(Scene modeling code data)
__________________________________________________
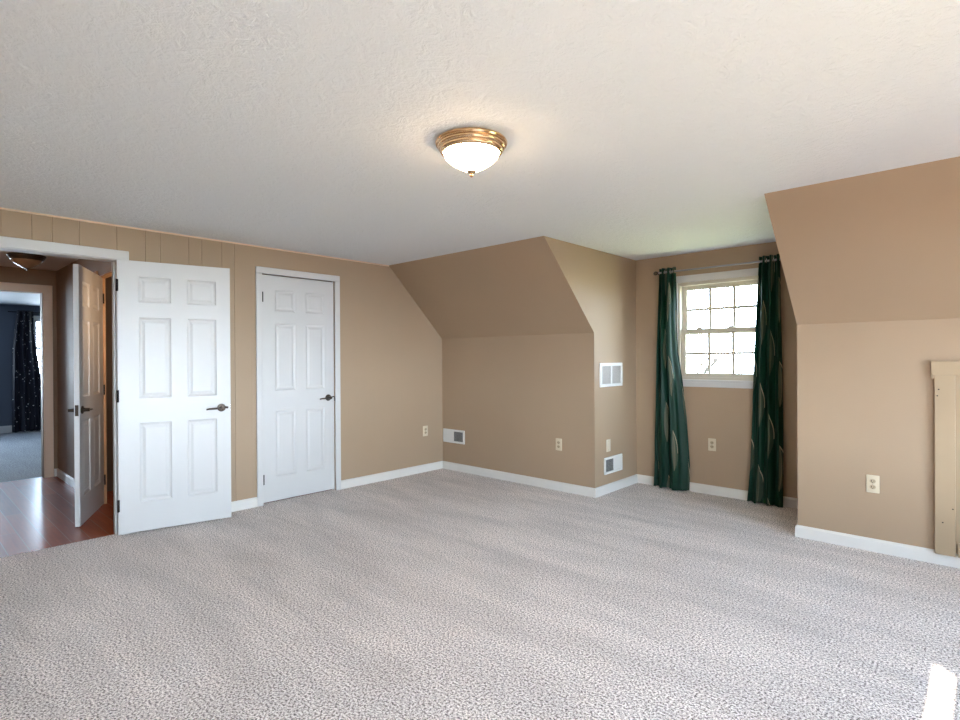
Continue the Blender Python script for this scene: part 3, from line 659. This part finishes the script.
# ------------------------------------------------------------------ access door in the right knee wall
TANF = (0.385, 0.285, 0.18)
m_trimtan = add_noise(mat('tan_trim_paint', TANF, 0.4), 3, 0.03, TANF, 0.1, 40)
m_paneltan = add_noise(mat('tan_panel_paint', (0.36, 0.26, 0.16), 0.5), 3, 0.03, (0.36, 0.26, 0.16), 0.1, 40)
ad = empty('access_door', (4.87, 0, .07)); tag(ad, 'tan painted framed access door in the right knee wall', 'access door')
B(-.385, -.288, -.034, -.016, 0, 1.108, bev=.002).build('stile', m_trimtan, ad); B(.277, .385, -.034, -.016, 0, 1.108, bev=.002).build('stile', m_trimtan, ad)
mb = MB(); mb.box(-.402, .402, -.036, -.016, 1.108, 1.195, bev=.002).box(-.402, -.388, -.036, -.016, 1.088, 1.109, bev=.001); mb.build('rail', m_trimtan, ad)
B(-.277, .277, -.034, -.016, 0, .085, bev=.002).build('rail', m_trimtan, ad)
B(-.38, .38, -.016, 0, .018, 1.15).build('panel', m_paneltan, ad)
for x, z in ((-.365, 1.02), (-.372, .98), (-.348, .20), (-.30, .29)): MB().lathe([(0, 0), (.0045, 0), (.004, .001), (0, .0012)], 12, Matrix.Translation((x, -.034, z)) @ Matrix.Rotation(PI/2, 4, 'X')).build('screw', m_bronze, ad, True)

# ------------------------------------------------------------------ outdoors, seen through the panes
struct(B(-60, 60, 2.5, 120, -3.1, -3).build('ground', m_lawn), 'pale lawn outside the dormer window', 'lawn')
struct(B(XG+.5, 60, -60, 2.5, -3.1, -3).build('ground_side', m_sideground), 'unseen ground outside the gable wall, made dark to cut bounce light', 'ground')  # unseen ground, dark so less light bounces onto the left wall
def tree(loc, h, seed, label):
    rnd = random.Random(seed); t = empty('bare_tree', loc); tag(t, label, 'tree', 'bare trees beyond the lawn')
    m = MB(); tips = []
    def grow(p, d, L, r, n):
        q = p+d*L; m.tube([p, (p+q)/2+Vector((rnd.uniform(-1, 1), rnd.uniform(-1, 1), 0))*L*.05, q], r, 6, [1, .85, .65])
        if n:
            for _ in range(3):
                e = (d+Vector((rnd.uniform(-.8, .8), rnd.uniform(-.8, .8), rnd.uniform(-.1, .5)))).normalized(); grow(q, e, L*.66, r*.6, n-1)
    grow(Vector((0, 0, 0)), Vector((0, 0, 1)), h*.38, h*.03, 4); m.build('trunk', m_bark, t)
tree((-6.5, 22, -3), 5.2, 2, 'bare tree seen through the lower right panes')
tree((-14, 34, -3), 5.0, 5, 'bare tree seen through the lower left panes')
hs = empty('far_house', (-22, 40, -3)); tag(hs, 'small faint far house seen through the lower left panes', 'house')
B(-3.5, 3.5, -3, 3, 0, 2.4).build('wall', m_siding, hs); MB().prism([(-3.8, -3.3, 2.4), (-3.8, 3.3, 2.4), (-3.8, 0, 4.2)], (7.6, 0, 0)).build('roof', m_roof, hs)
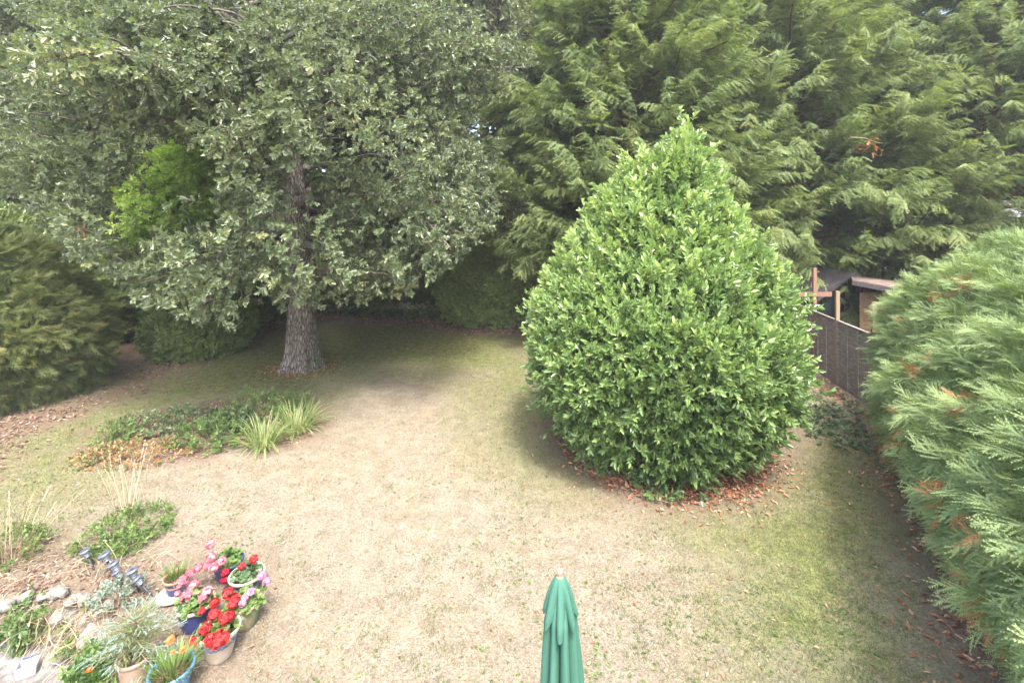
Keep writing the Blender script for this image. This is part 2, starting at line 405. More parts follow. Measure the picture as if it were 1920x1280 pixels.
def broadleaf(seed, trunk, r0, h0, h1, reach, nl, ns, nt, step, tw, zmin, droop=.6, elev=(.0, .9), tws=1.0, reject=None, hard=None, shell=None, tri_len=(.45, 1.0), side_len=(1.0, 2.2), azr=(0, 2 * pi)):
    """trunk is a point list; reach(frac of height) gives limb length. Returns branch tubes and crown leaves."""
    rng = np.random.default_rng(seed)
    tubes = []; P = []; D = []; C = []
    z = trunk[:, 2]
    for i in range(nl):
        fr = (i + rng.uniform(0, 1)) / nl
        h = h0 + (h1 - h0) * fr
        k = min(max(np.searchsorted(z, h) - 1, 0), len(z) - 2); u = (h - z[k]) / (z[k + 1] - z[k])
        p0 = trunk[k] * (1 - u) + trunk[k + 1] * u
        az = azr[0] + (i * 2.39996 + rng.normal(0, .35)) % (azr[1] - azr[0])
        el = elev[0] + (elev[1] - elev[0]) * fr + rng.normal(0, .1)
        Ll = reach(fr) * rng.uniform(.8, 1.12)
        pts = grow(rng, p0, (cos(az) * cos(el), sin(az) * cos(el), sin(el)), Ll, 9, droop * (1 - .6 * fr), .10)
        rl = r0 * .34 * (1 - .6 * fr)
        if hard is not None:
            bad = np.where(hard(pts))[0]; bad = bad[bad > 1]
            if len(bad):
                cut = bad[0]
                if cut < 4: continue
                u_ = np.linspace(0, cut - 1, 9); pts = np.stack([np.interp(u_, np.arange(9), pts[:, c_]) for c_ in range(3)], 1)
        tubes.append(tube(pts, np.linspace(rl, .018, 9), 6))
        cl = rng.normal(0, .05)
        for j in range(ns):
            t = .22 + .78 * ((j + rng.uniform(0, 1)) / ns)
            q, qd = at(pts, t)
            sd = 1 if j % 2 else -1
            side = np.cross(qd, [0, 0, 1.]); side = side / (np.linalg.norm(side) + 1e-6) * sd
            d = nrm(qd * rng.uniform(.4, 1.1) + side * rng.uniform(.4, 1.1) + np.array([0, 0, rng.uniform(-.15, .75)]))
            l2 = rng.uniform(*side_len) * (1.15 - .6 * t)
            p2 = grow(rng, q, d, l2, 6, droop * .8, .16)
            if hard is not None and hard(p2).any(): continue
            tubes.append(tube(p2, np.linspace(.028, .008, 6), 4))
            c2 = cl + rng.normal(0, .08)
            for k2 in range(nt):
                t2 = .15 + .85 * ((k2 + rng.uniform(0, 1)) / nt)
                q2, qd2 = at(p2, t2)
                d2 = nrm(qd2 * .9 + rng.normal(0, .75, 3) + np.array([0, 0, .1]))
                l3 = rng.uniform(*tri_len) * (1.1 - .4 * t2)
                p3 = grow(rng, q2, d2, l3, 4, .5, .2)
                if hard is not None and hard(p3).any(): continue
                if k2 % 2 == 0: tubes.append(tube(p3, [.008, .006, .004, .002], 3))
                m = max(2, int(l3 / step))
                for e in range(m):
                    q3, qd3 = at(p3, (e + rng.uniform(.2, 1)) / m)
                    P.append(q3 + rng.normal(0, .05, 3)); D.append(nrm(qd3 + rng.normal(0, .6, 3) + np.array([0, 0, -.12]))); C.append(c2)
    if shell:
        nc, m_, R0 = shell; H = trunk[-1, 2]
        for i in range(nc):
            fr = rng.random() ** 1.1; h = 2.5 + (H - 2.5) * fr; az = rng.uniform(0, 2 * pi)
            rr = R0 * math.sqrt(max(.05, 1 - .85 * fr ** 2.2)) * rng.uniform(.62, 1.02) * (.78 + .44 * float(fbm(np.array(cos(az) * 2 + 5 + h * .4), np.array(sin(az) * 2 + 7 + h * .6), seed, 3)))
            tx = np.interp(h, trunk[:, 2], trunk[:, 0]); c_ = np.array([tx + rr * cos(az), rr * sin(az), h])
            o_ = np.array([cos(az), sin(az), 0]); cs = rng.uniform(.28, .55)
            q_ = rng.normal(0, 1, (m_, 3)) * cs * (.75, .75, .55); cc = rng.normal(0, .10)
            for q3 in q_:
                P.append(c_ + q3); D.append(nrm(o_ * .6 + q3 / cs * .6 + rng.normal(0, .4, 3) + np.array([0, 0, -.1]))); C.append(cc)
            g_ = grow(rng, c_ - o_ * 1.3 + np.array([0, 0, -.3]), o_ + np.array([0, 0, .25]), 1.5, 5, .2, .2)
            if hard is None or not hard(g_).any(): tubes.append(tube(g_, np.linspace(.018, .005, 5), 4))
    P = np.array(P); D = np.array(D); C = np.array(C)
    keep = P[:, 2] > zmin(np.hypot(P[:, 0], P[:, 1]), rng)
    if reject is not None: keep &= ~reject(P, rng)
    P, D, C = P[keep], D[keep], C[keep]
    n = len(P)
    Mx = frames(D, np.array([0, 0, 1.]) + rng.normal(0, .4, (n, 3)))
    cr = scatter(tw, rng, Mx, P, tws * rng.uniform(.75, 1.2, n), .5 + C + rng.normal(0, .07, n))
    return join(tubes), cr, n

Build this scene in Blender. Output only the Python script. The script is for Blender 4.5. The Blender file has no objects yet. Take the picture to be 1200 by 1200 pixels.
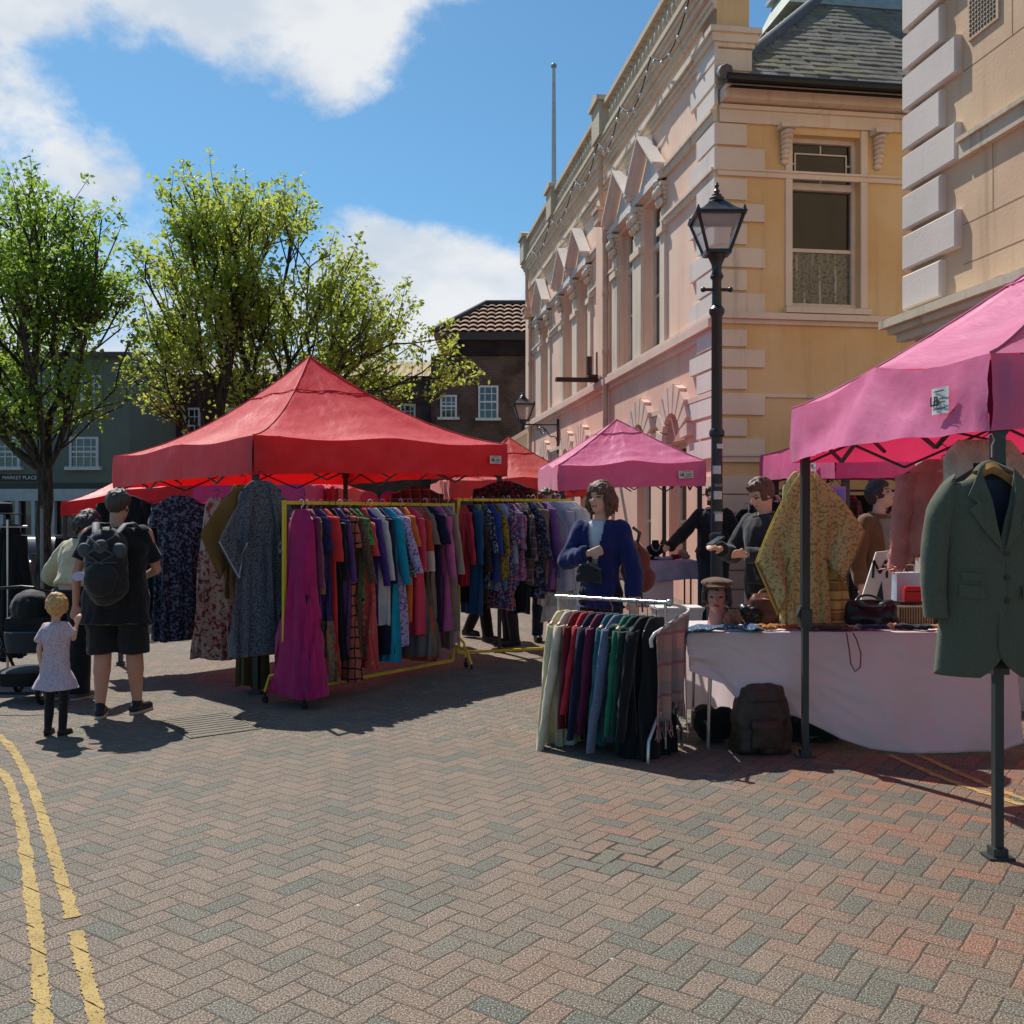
__________________________________________________
:: What you need to do ::
Leave out the pictures and restate, word for word, the lines from the top of the data through the line containing "for x, z in", both included.

:: Worked answer ::
Continue the Blender Python script for this scene: part 3, from line 659. This part finishes the script.
# ------------------------------------------------------------------ access door in the right knee wall
TANF = (0.385, 0.285, 0.18)
m_trimtan = add_noise(mat('tan_trim_paint', TANF, 0.4), 3, 0.03, TANF, 0.1, 40)
m_paneltan = add_noise(mat('tan_panel_paint', (0.36, 0.26, 0.16), 0.5), 3, 0.03, (0.36, 0.26, 0.16), 0.1, 40)
ad = empty('access_door', (4.87, 0, .07)); tag(ad, 'tan painted framed access door in the right knee wall', 'access door')
B(-.385, -.288, -.034, -.016, 0, 1.108, bev=.002).build('stile', m_trimtan, ad); B(.277, .385, -.034, -.016, 0, 1.108, bev=.002).build('stile', m_trimtan, ad)
mb = MB(); mb.box(-.402, .402, -.036, -.016, 1.108, 1.195, bev=.002).box(-.402, -.388, -.036, -.016, 1.088, 1.109, bev=.001); mb.build('rail', m_trimtan, ad)
B(-.277, .277, -.034, -.016, 0, .085, bev=.002).build('rail', m_trimtan, ad)
B(-.38, .38, -.016, 0, .018, 1.15).build('panel', m_paneltan, ad)
for x, z in ((-.365, 1.02), (-.372, .98), (-.348, .20), (-.30, .29)): MB().lathe([(0, 0), (.0045, 0), (.004, .001), (0, .0012)], 12, Matrix.Translation((x, -.034, z)) @ Matrix.Rotation(PI/2, 4, 'X')).build('screw', m_bronze, ad, True)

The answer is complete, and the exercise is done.